3 Ways to Capitalize on Mother’s Day

Written by Admin | May 1, 2019 4:00:00 PM
Mother’s Day is an international celebration of mothers, with many countries in the Asia Pacific such as India, Japan, Singapore, Australia and the Philippines choosing the American date – the second Sunday in May – for recognition.

In the US, Mother’s Day is the second highest gifting holiday after Christmas while in Asia Pacific, it is also emerging as a significant opportunity on which brands can focus their campaigns.

As an emerging gifting occasion, Mother’s Day requires a lead-up promotional period to prepare and motivate consumer to purchase gifts. Reminders and recommendations driven by artificial intelligence (AI) can help brands reach a wider range of consumers with more targeted suggestions, increasing the chances of conversion but without losing the human touch of having one gift selected for another.

Here are three ways AI can help.

1. Promote the Occasion

A couple of weeks prior to Mother’s Day you should start to build your audience for this campaign, using AI to collate both existing customers and lookalikes.

A reminder is that there is more to this market than ‘people with mothers’, and you should be using AI to tease out some of the more nuanced segments. For example, people with older female mentors may consider this a gift-giving occasion, and fathers of newborns and young children are often the substitute gift buyers for their kids, who are too young to make purchase decisions.
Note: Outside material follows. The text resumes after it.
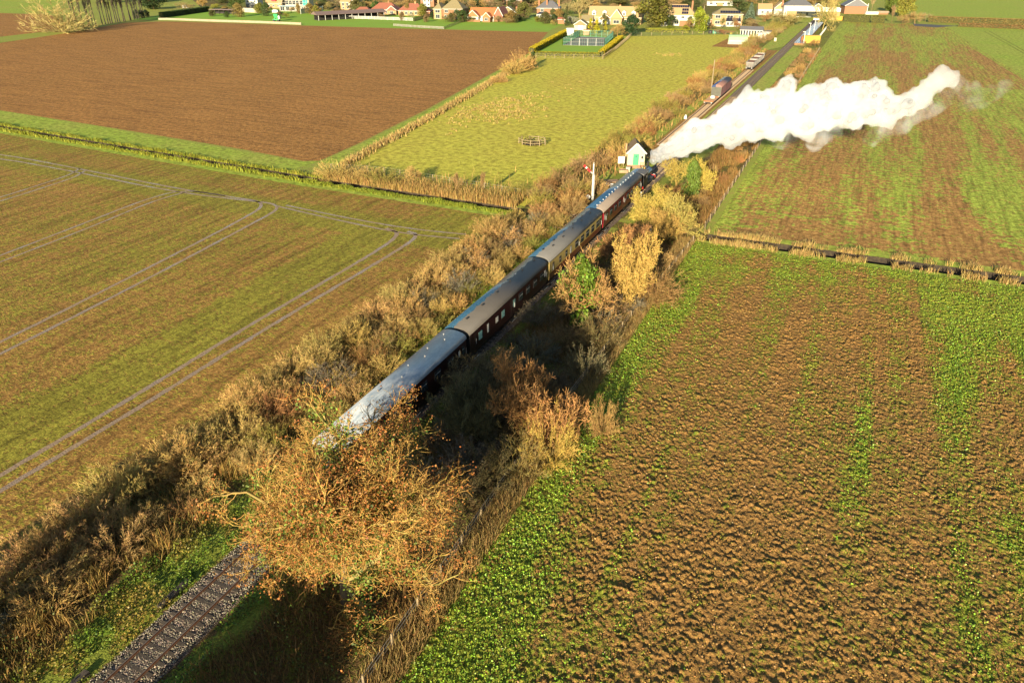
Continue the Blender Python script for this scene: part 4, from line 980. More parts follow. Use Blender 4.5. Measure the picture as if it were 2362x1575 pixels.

Use every promotional channel available, from social platforms to e-newsletters and push notifications, to remind your audience of the holiday and start making gift suggestions.

2. Make Gift Recommendations

Prior to Mother’s Day, you should also start making more personalized gift recommendations via more specific channels such as email and push notifications. Gift-buying is an interesting case for AI, as a large part of the data it evaluates is centered on the buyer, not the gift recipient who may be one of many people throughout the year.

Still, you can leverage internal and external data to discover interest outside of your owned channels to help you create relevant recommendations both in line with the kind of person the buyer is, including how much they may be willing to spend, and the kind of gift they would find suitable for their mother.

Mothers are a broad market and cannot be treated as homogenous. Apart from being female with at least one child, they may have no other interests in common. They range in age from their 20s to 100+ and you will need to pitch at the demographic according to what you know about the buyer: a father of a newborn buying a ‘Mother’s Day’ gift for his wife is likely to consider different items compared to a woman in her 50s looking for a gift for her octogenarian mother.

If you have any data from previous Mother’s Day campaigns, you will be able to find some clues in what they have already purchased, which you may not want to serve up again but can use to identify the traits they are likely to look for in a gift, from price range to taste, or whether they’re after something practical, pretty or luxurious.

3. Send Purchase Reminders

Marketing around an event or specific date gives you the added advantage of creating urgency around a purchase. You may also be able to derive insights such as whether the buyer and their mother live in the same city or whether they will send something to their mother at a separate address, in which case you can add delivery information to the message.

Leverage this urgency and use it as a chance to remarket to your buyers. If you know a consumer has been browsing and has added various items to his cart but has not made a purchase, you can personalize this reminder with the items he has been researching and similar. Cart abandonment is often a problem for gift purchases and you can use AI to help contextualize behavior.

Here is where AI comes to the fore: It may be that the buyer has added perfume to a cart but from other data you can see they are actually looking for skincare products of the same brand. You can then remarket the skincare products for a better chance at conversion.

Secondly, you can also use AI to analyze cross-screen behavior to find out both the true nature of their search and the conversion device and timing in order to send a push notification for checkout.

If the user browses on a desktop but tends to buy on a mobile device, then it would boost the chances of conversion to send the push to their mobile device.

Mother’s Day is emerging as a significant gift-buying occasion and using AI to automate and personalize your campaigns will help you reach a wide market – everyone with a mother to honor.